Check each line of the listing for the word "part" and give only the number of lines that have it.

▶ _Data segment_:
══════════

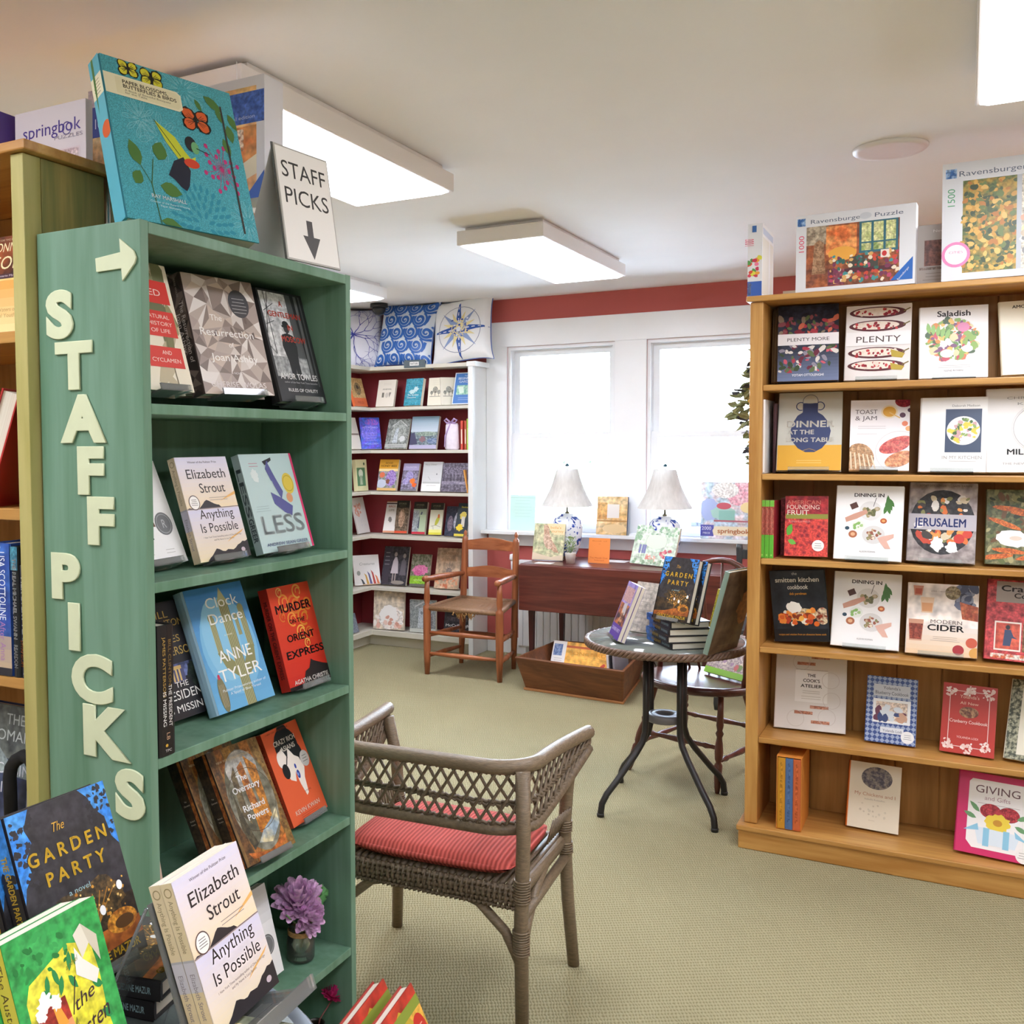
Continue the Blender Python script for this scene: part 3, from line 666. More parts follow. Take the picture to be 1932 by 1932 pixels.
for i in range(36):
    x = mid.x+rg.uniform(-.075, .075); L_ = rg.uniform(.03, .075)*(1-abs(x-mid.x)/.12); y = mid.y-.012+rg.uniform(0, .05)
    m.tube([(x, y, .42), (x+rg.uniform(-.01, .01), y-.004, .42-L_*.5), (x+rg.uniform(-.025, .025), y-.006, .42-L_)], .0028, 4)
lp(lc_, 'frayed_rush', m, plain('frayed_rush_straw', 'b58a55', .7, .3, 90))
# ================================================================== DROP-LEAF TABLE
MAHO = wood('dark_mahogany', '4a211d', '6b332b', 0, 7, .28)
MAHOV = wood('dark_mahogany_legs', '3c1b1a', '55282a', 2, 7, .3)
TX0, TX1, TY0, TY1, TZ = -2.437, -1.20, 5.80, 6.335, .715
dl = thing('drop_leaf_table', 'dark mahogany drop-leaf table under the window', 'table', ((TX0+TX1)/2, 6.1, 0))
part(dl, 'table_top', MAHO, (TX0, TY0+.012, TZ-.02, TX1, TY1, TZ), bev=.004)
part(dl, 'front_leaf', MAHO, (TX0, TY0-.012, TZ-.29, TX1, TY0+.008, TZ-.004), bev=.005)
for x, y in ((-2.375, 5.86), (-2.30, 6.20), (-1.3, 5.86), (-1.3, 6.27)):
    m = MB(); m.add([(x-.011, y-.011, 0), (x+.011, y-.011, 0), (x+.011, y+.011, 0), (x-.011, y+.011, 0), (x-.021, y-.021, TZ-.021), (x+.021, y-.021, TZ-.021), (x+.021, y+.021, TZ-.021), (x-.021, y+.021, TZ-.021)], [(3, 2, 1, 0), (4, 5, 6, 7), (0, 1, 5, 4), (1, 2, 6, 5), (2, 3, 7, 6), (3, 0, 4, 7)])
    m.build('leg', MAHOV, dl, True)
part(dl, 'apron', MAHO, (-2.36, 5.87, TZ-.11, -1.29, 5.885, TZ-.021), (-2.29, 6.25, TZ-.11, -1.29, 6.265, TZ-.021))
# wooden trough on the floor
TRW = wood('worn_brown_plank', '5e3820', '7f4f2e', 0, 7, .55); TRE = wood('worn_plank_edge', 'a06a3c', 'b98352', 0, 7, .6)
tr = thing('dough_trough', 'worn brown wooden trough on the carpet below the drop-leaf table', 'trough', (-2.0, 5.77, 0))
bo = [Vector((-2.272, 5.505, .012)), Vector((-1.66, 5.44, .012)), Vector((-1.735, 6.02, .012)), Vector((-2.25, 5.99, .012))]
to = [Vector((-2.318, 5.452, .2)), Vector((-1.632, 5.372, .2)), Vector((-1.70, 6.10, .2)), Vector((-2.29, 6.05, .2))]
def plank(a, b, c, d, th):
    n = (b-a).cross(d-a).normalized()*th; vs = [a, b, c, d, a+n, b+n, c+n, d+n]
    return MB().add(vs, [(0, 3, 2, 1), (4, 5, 6, 7), (0, 1, 5, 4), (1, 2, 6, 5), (2, 3, 7, 6), (3, 0, 4, 7)])
for i, nm in enumerate(('side_board', 'end_board', 'side_board', 'end_board')):
    j = (i+1) % 4; plank(bo[i], bo[j], to[j], to[i], -.018).build(nm, TRW, tr, True, bev=.004)
m = MB(); m.prism([(v.x, v.y) for v in [b+(b-Vector((-2.0, 5.75, .012))).normalized()*.012 for b in bo]], Matrix.Translation((0, 0, 0)), .014); m.build('bottom_board', TRE, tr, True, bev=.003)
# ================================================================== ROUND GLASS TABLE
BRAID = plain('brown_braided_rim', '6f5646', .5, .3, 70, bump=.7, bs=130)
TGLASS = clear('greenish_table_glass', 'd3e3dd', .10, .08, .22)
BTC, BTR, BTZ = Vector((-1.037, 3.972, 0)), .312, .68
def bistro(o, c, R_, Z_, ang, rimmat, braided, stretch=1):
    MB().lathe([(0, Z_-.007), (R_-.012, Z_-.007), (R_-.01, Z_-.0005), (0, Z_-.0005)], 64, c).build('glass_top', TGLASS, o, True)
    if braided:
        m = MB()
        for ph in range(3):
            n = 260; m.tube([c+Vector(((R_+.004*math.cos(34*2*pi*i/n+ph*2.1))*math.cos(2*pi*i/n), (R_+.004*math.cos(34*2*pi*i/n+ph*2.1))*math.sin(2*pi*i/n), Z_-.016+.0095*math.sin(34*2*pi*i/n+ph*2.1))) for i in range(n)], .0072, 6, closed=True)
        m.lathe([(R_-.006, Z_-.03), (R_+.003, Z_-.03), (R_+.003, Z_-.003), (R_-.006, Z_-.003)], 64, c); m.build('woven_rim', rimmat, o, True)
    else: MB().lathe([(R_-.03, Z_-.012), (R_-.002, Z_-.014), (R_, Z_-.004), (R_-.006, Z_+.001), (R_-.03, Z_-.001)], 72, c).build('rim', rimmat, o, True)
    for k in range(4):
        a = ang+k*pi/2; d = Vector((math.cos(a), math.sin(a), 0))
        pts = [(.075, Z_-.032), (.075, .36), (.077, .31), (.088, .27), (.115, .225), (.185, .13), (.222, .085), (.24, .05), (.244, .018), (.245, .0)]
        lg = MB().tube([c+d*x*stretch+Vector((0, 0, z)) for x, z in pts], .0125, 10).build('leg', BLACK if braided else rimmat, o, True)
        MB().lathe([(.014, 0), (.0145, .012), (.0125, .014)], 12, c+d*.245*stretch).build('foot_cap', BLACK, lg, True)
    m = MB()
    for k in range(4): a = ang+k*pi/2; b = a+pi/2; m.tube([c+Vector((.07*math.cos(a), .07*math.sin(a), Z_-.045)), c+Vector((.07*math.cos(b), .07*math.sin(b), Z_-.045))], .009, 6)
    m.build('top_brace', BLACK, o, True)
    MB().lathe([(.035, .345), (.068, .345), (.07, .35), (.07, .372), (.066, .376), (.035, .376), (.033, .37), (.033, .35), (.035, .345)], 24, c).build('umbrella_ring', plain('grey_metal_ring', '6d6b6d', .4, .1, 30), o, True)
    MB().lathe([(R_-.03, Z_-.022), (R_-.012, Z_-.022), (R_-.012, Z_-.008), (R_-.03, Z_-.008)], 48, c).build('under_ring', BLACK, o, True)
    m = MB()
    for k in range(4): a = ang+k*pi/2; m.tube([c+Vector((.07*math.cos(a), .07*math.sin(a), Z_-.03)), c+Vector(((R_-.02)*math.cos(a), (R_-.02)*math.sin(a), Z_-.016))], .008, 6)
    m.build('spoke', BLACK, o, True)
bt_ = thing('bistro_table', 'round glass table with braided brown rim and black tube legs', 'table', BTC)
bistro(bt_, BTC, BTR, BTZ, math.radians(-38), BRAID, True, 1.24)
FTC, FTR = Vector((-.93, .75, 0)), .362
ft_ = thing('display_table', 'round glass table with flat grey rim in the near left corner', 'table', FTC)
bistro(ft_, FTC, FTR, .70, math.radians(20), plain('slate_grey_metal', '5b6470', .4, .06, 25), False)
# ================================================================== WINDSOR CHAIR
DARKW = wood('dark_turned_wood', '4b2a22', '6b3c2e', 2, 9, .3); SEATW = wood('dark_seat_wood', '4a2c2a', '66403a', 0, 8, .22)
wi = thing('windsor_chair', 'dark bow-back chair with turned legs behind the round glass table', 'chair', (-1.0, 4.46, 0))
sc, sa = Vector((-.995, 4.40, .44)), math.radians(-14)
def wl(x, y, z=0): return Vector((sc.x+x*math.cos(sa)-y*math.sin(sa), sc.y+x*math.sin(sa)+y*math.cos(sa), z))
m = MB(); n = 40; top, bot, rim = [], [], []
prof = [(0, .432), (.7, .434), (.9, .442), (.975, .44), (1, .43), (.985, .414), (.9, .404), (0, .402)]
vs = []
for r_, z in prof: vs += [wl(.262*r_*math.cos(2*pi*j/n), .225*r_*math.sin(2*pi*j/n), z) for j in range(n)]
m.add(vs, [(i*n+j, i*n+(j+1) % n, (i+1)*n+(j+1) % n, (i+1)*n+j) for i in range(len(prof)-1) for j in range(n)], sm=True)
m.build('seat', SEATW, wi, True)
LEGP = [(.009, 0), (.0125, .05), (.016, .17), (.017, .28), (.011, .31), (.016, .34), (.018, .42), (.015, .5), (.011, .56), (.0175, .60), (.011, .63), (.0155, .68), (.0125, .82), (.011, 1)]
feet = [Vector((-1.295, 4.345, 0)), Vector((-.88, 4.215, 0)), Vector((-1.165, 4.80, 0)), Vector((-.74, 4.66, 0))]
tops = [wl(-.15, -.11, .41), wl(.15, -.11, .41), wl(-.13, .12, .41), wl(.13, .12, .41)]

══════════

▶ _Exercise output_: 4